But the real blind spot is deeper. By focusing on the on-chain funding, we risk ignoring the off-chain bottlenecks: the drone's supply chain vulnerability, the training of operators, the effectiveness of electronic countermeasures. The crypto angle gives us a beautiful dataset, but it's a narrow lens. The crash wasn't a bug in the data—it was a feature of the physical world that data cannot capture alone.

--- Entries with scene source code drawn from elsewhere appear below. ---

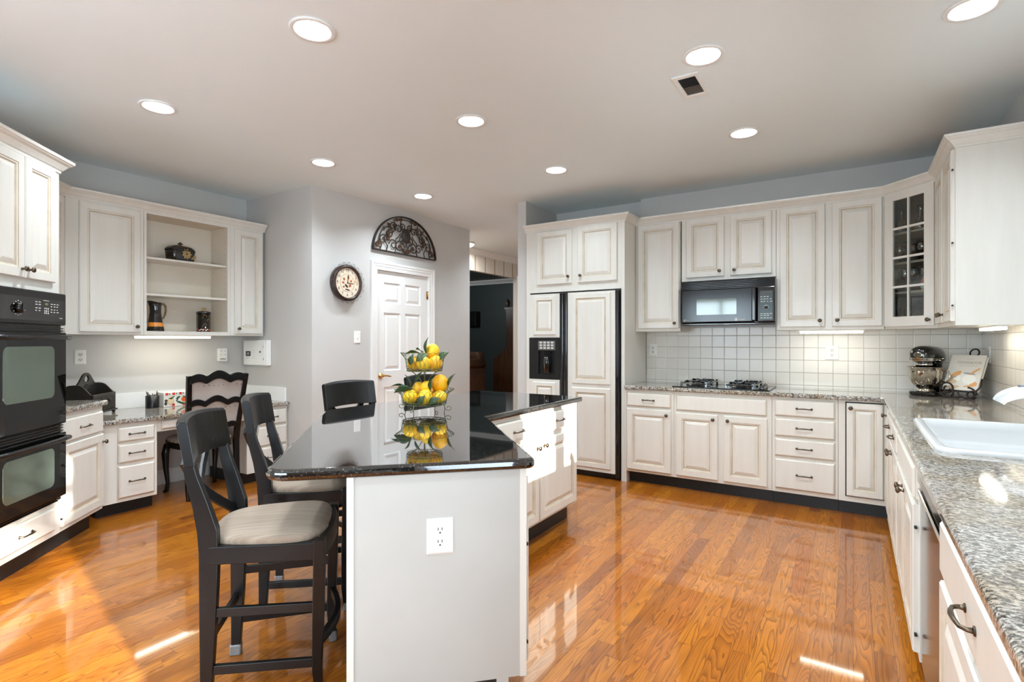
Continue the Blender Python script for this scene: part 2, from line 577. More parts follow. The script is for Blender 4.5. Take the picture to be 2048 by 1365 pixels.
# ------------------------------------------------------------------ cabinet kit (local frame: face at y=0, viewer looks along +y)
def make_knob_mesh():
    b = bmn()
    lathe(b, [(0.0, 0.0), (0.009, 0.0), (0.007, 0.004), (0.005, 0.010), (0.006, 0.014), (0.0135, 0.019), (0.015, 0.023), (0.013, 0.028), (0.007, 0.031), (0.0, 0.032)], 14, RX(PI / 2))
    me = bpy.data.meshes.new('knob'); b.to_mesh(me); b.free(); me.materials.append(pewter_m); return me
def make_pull_mesh():
    b = bmn()
    w = 0.05
    pts = [(-w, 0.0, 0), (-w, -0.012, 0), (-w + 0.008, -0.022, 0), (-0.02, -0.027, 0.002), (0, -0.0285, 0.0026), (0.02, -0.027, 0.002), (w - 0.008, -0.022, 0), (w, -0.012, 0), (w, 0.0, 0)]
    tube(b, pts, [0.0065, 0.0045, 0.0042, 0.0046, 0.0055, 0.0046, 0.0042, 0.0045, 0.0065], 8)
    for s in (-1, 1): lathe(b, [(0.0, 0), (0.009, 0), (0.009, 0.003), (0.0, 0.004)], 10, TR(s * w, 0, 0) @ RX(PI / 2))
    me = bpy.data.meshes.new('pull'); b.to_mesh(me); b.free(); me.materials.append(pewter_m); return me
KNOB, PULL = make_knob_mesh(), make_pull_mesh()
def put_mesh(name, me, parent, loc, rot=(0, 0, 0)):
    o = bpy.data.objects.new(name, me); COL.objects.link(o); o.parent = parent; o.location = loc; o.rotation_euler = rot
    return o

def door_loops(w, h, t=0.02):
    k = min(1.0, min(w, h) / 0.27)
    return [(0, 0, 0), (0, -t + 0.005, 0), (0.005, -t, 0), (0.050 * k, -t, 0), (0.053 * k, -t + 0.004, 1), (0.060 * k, -t + 0.0045, 0), (0.066 * k, -t + 0.010, 1), (0.070 * k, -t + 0.010, 1), (0.092 * k, -t + 0.002, 0), (0.096 * k, -t + 0.001, 0)]
def add_door(root, x0, x1, z0, z1, knob=None, y=0.0, mats=None, name='door'):
    b = bmn(); nest(b, x0, x1, z0, z1, [(i, q + y, m) for i, q, m in door_loops(x1 - x0, z1 - z0)])
    d = obj(name, b, mats or [cab_m, glaze_m], root)
    if knob: put_mesh('knob', KNOB, d, (knob[0], y - 0.020, knob[1]))
    return d
def add_drawer(root, x0, x1, z0, z1, pull=True, y=0.0, name='drawer', mats=None):
    b = bmn(); nest(b, x0, x1, z0, z1, [(0, y, 0), (0, y - 0.009, 0), (0.004, y - 0.012, 1), (0.012, y - 0.020, 0)])
    d = obj(name, b, mats or [cab_m, glaze_m], root)
    if pull: put_mesh('handle', PULL, d, ((x0 + x1) / 2, y - 0.020, (z0 + z1) / 2))
    return d
def cabinet(name, label, loc, rot, w, d, z0, z1, toe=0.0, x0=0.0, cat='cabinet', group=None, mats=None, toe_d=0.08, foot=None):
    r = thing(name, label, cat, loc, rot, group)
    b = bmn()
    if foot: prism(b, foot, z0, z1)
    else: bbox(b, x0, x0 + w, 0, d, z0, z1, 0.0015, 1)
    obj('body', b, mats or [cab_m], r)
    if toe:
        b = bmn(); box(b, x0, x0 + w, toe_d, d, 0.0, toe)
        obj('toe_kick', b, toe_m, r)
    return r

def crown(bm, path, z, prof, M=I4):
    """sweep profile (out, up) along path; outward = right-hand side of travel"""
    P = [Vector(p) for p in path]
    n = len(P)
    def nrm(a, b):
        d = (b - a).normalized(); return Vector((d.y, -d.x))
    rings = []
    for i in range(n):
        if i == 0: m = nrm(P[0], P[1]); k = 1.0
        elif i == n - 1: m = nrm(P[-2], P[-1]); k = 1.0
        else:
            a = nrm(P[i - 1], P[i]); b = nrm(P[i], P[i + 1]); m = (a + b).normalized(); k = 1.0 / max(0.3, m.dot(a))
        rings.append([bm.verts.new(M @ Vector((P[i].x + m.x * o * k, P[i].y + m.y * o * k, z + u))) for o, u in prof])
    for a, b in zip(rings, rings[1:]):
        for k in range(len(prof)):
            k2 = (k + 1) % len(prof)
            bm.faces.new([a[k], b[k], b[k2], a[k2]])
    bm.faces.new(rings[0]); bm.faces.new(rings[-1])
CROWN = [(0.0, 0.0), (0.007, 0.0), (0.008, 0.012), (0.014, 0.016), (0.022, 0.026), (0.034, 0.040), (0.046, 0.048), (0.050, 0.054), (0.056, 0.056), (0.058, 0.070), (0.0, 0.070)]

def plate(name, label, cat, loc, rot, w=0.074, h=0.118, kind='outlet', group=None):
    r = thing(name, label, cat, loc, rot, group)
    b = bmn()
    nest(b, -w / 2, w / 2, -h / 2, h / 2, [(0, 0, 0), (0, -0.003, 0), (0.006, -0.0065, 0)])
    obj('cover_plate', b, plastic_m, r)
    b = bmn()
    if kind == 'outlet':
        for s in (-1, 1):
            t = bmn()
            prism(t, rounded([(-0.017, s * 0.0205 - 0.014), (0.017, s * 0.0205 - 0.014), (0.017, s * 0.0205 + 0.014), (-0.017, s * 0.0205 + 0.014)], 0.010), 0.0045, 0.0085)
            merge(b, t, FR)
            for dx in (-0.0065, 0.0065):
                box(b, dx - 0.0012, dx + 0.0012, -0.0092, -0.006, s * 0.0205 + 0.0005, s * 0.0205 + 0.0095, 1)
            lathe(b, [(0.0, 0.006), (0.0028, 0.006), (0.0028, 0.0092), (0, 0.0092)], 10, TR(0, 0, s * 0.0205 - 0.0075) @ RX(PI / 2), 1, False)
        obj('receptacle', b, [recept_m, slot_m], r)
    else:
        bbox(b, -0.006, 0.006, -0.012, -0.005, -0.012, 0.012, 0.001, 1)
        obj('toggle', b, plastic_m, r)
    return r

# ------------------------------------------------------------------ the setting
CEIL = 2.743
MY = Matrix(((0, 0, 1, 0), (1, 0, 0, 0), (0, 1, 0, 0), (0, 0, 0, 1)))   # (u,v,w)->(w,u,v): wall along Y
MX = Matrix(((1, 0, 0, 0), (0, 0, 1, 0), (0, 1, 0, 0), (0, 0, 0, 1)))   # (u,v,w)->(u,w,v): wall along X
def rect(a, b, c, d): return [(a, c), (b, c), (b, d), (a, d)]
def circle(x, y, r, n=28): return [(x + r * math.cos(2 * PI * k / n), y + r * math.sin(2 * PI * k / n)) for k in range(n)]

b = bmn(); box(b, -9.2, 1.0, -2.75, 9.9, -0.12, 0.0); struct('floor', b, floor_m)
LX, LY = (-3.61, -2.112, -0.64), (1.567, 2.78, 3.963)
CANS = [(x, y) for y in LY for x in LX] + [(0.433, 3.015), (-2.112, 0.374), (-0.64, 0.374), (-3.6, 5.95)]  # last one is an unseen hall light added to brighten the far wall
b = bmn(); slab2d(b, rect(-9.2, 1.0, -2.75, 9.9), [circle(x, y, 0.082) for x, y in CANS], CEIL, CEIL + 0.11)
struct('ceiling', b, ceil_m)

def wall_y(name, x0, x1, y0, y1, holes=(), mat=None, z1=CEIL):
    b = bmn(); slab2d(b, rect(y0, y1, 0.0, z1), [rect(*h) for h in holes], x0, x1, 0, MY); return struct(name, b, mat or wall_m)
def wall_x(name, y0, y1, x0, x1, holes=(), mat=None, z1=CEIL):
    b = bmn(); slab2d(b, rect(x0, x1, 0.0, z1), [rect(*h) for h in holes], y0, y1, 0, MX); return struct(name, b, mat or wall_m)

wall_y('wall_left', -5.38, -5.26, 1.30, 5.5)
b = bmn(); prism(b, [(-5.30, 1.42), (-3.90, 0.02), (-3.99, -0.07), (-5.39, 1.33)], 0, CEIL); struct('wall_left_diagonal', b, wall_m)
wall_y('wall_breakfast', -4.02, -3.90, -2.72, 0.06)
wall_x('wall_front', -2.72, -2.60, -4.0, 0.96, [(-3.2, -1.7, 0.62, 2.22), (-1.3, 0.2, 0.62, 2.22)])
wall_y('wall_right', 0.82, 0.96, -2.72, 5.42, [(2.14, 3.24, 1.06, 2.12), (-1.62, 0.385, 0.09, 2.08)])
wall_x('wall_back', 5.27, 5.42, -1.83, 0.96)
wall_x('wall_alcove', 5.36, 5.46, -2.86, -1.83)
wall_y('wall_stub', -2.95, -2.85, 4.69, 8.3)
wall_x('wall_pantry_side', 3.11, 3.21, -5.30, -4.20)
wall_y('wall_pantry', -4.32, -4.20, 3.21, 5.40, [(3.892, 4.717, 0.0, 2.055)])
wall_x('wall_pantry_end', 5.40, 5.50, -5.30, -4.20)
wall_y('wall_hall', -5.08, -5.0, 5.5, 8.3, [(5.9, 7.92, 0.0, 2.40)], paper_m)
wall_x('wall_hall_end', 8.3, 8.42, -5.12, -2.85)
wall_x('wall_study_back', 9.7, 9.82, -9.0, -5.0, (), dark_wall_m)
wall_y('wall_study_left', -9.1, -9.0, 5.4, 9.8, (), dark_wall_m)
wall_y('wall_study_right', -5.12, -5.0, 8.42, 9.7, (), dark_wall_m)
wall_x('wall_study_front', 5.5, 5.6, -9.0, -5.12, (), dark_wall_m)
b = bmn(); box(b, -9.0, -5.12, 5.6, 9.7, 2.66, 2.70); struct('ceiling_study', b, dark_wall_m)
# tall white crowns of the hall and the dark room
HC = [(0.0, 0.0), (0.012, 0.0), (0.014, 0.02), (0.03, 0.035), (0.06, 0.06), (0.075, 0.07), (0.078, 0.095), (0.0, 0.095)]
b = bmn(); crown(b, [(-5.0, 5.55), (-5.0, 8.28)], 2.645, HC); struct('trim_1', b, trim_m)
b = bmn(); crown(b, [(-9.0, 9.70), (-5.2, 9.70)], 2.56, HC); struct('trim_2', b, trim_m)
b = bmn()
bar(b, [(-4.992, 5.86, 0), (-4.992, 5.86, 2.44)], 0.02, 0.08); bar(b, [(-4.992, 7.96, 0), (-4.992, 7.96, 2.44)], 0.02, 0.08)
struct('trim_3', b, trim_m)
# backsplashes
b = bmn(); box(b, -1.765, 0.82, 5.260, 5.272, 0.88, 1.42); struct('trim_4', b, tile_x)
b = bmn(); slab2d(b, [(0.83, 0.88), (5.262, 0.88), (5.262, 1.40), (3.30, 1.40), (3.30, 1.045), (2.08, 1.045), (2.08, 1.40), (0.83, 1.40)], [], 0.810, 0.822, 0, MY); struct('trim_5', b, tile_y)
b = bmn(); box(b, -5.262, -5.245, 1.45, 3.11, 0.716, 0.846); struct('trim_6', b, trim_m)
b = bmn(); box(b, -5.245, -4.59, 3.095, 3.112, 0.716, 0.846); struct('trim_7', b, trim_m)
b = bmn(); crown(b, [(-5.26, 1.97), (-5.26, 2.72)], 0.0, [(0, 0), (0.014, 0), (0.014, 0.10), (0.009, 0.118), (0.006, 0.13), (0, 0.13)]); struct('baseboard_left', b, trim_m)

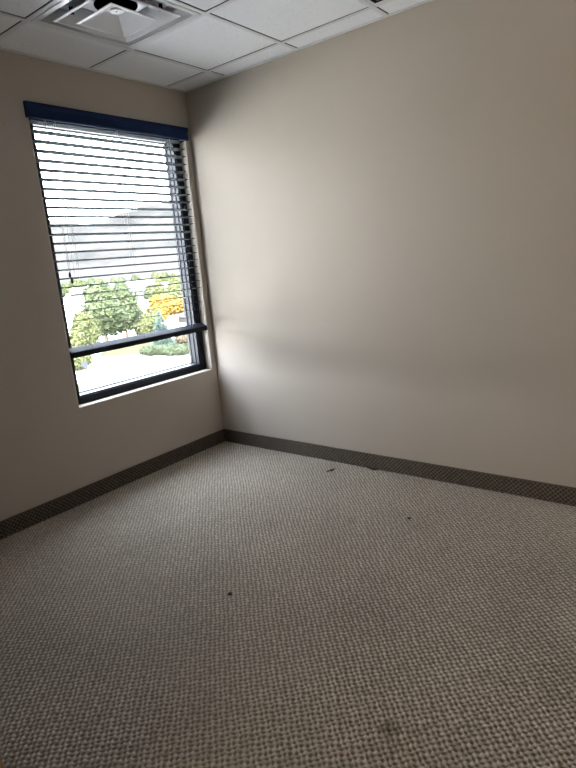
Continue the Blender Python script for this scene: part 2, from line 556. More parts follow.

Furthermore, the transparency works both ways. Russia's intelligence services can monitor the same Dune dashboards I build. They see the spikes, trace the wallets, and predict targets. In January 2025, a pre-planned drone strike on a Russian ammo depot in Kursk failed when the convoy was intercepted—weeks after a suspiciously large USDT transfer to a Ukrainian address was publicly flagged on-chain. Russia, too, is using data. The ledger is not a one-way mirror.

Finally, there's the ethical trap. Every time I pull a cluster of wallets and post my findings, I am potentially aiding an adversary. I publish my dashboards to help the community understand the war's economic dynamics. But the same data can be used to target civilians running legitimate fundraisers. The line between analysis and complicity is thinner than the spread on a low-liquidity pool.

Takeaway: The Signal You Can Bet On

So what do I watch next? Not the price of Bitcoin. Not the TVL of some new DeFi protocol. I watch the stablecoin flows on exchanges near the Ukrainian-Russian border. If USDT inflows to Russian exchanges spike by more than 30% in a 24-hour period, expect a retaliatory strike on a Ukrainian energy hub within 72 hours. That's the pattern from the last six months: three confirmed cases where a surge in Russian stablecoin purchases preceded a massive missile barrage.

War has always been about resources. Now those resources flow through a public blockchain. The hash is the truth, but the truth is that this war is being fought on two fronts: physical and digital. The digital front leaves an immutable record. And that record—when parsed correctly—can tell you which side is about to escalate next.

I'll be refreshing my dashboards at midnight UTC. The next strike starts with a single wallet move.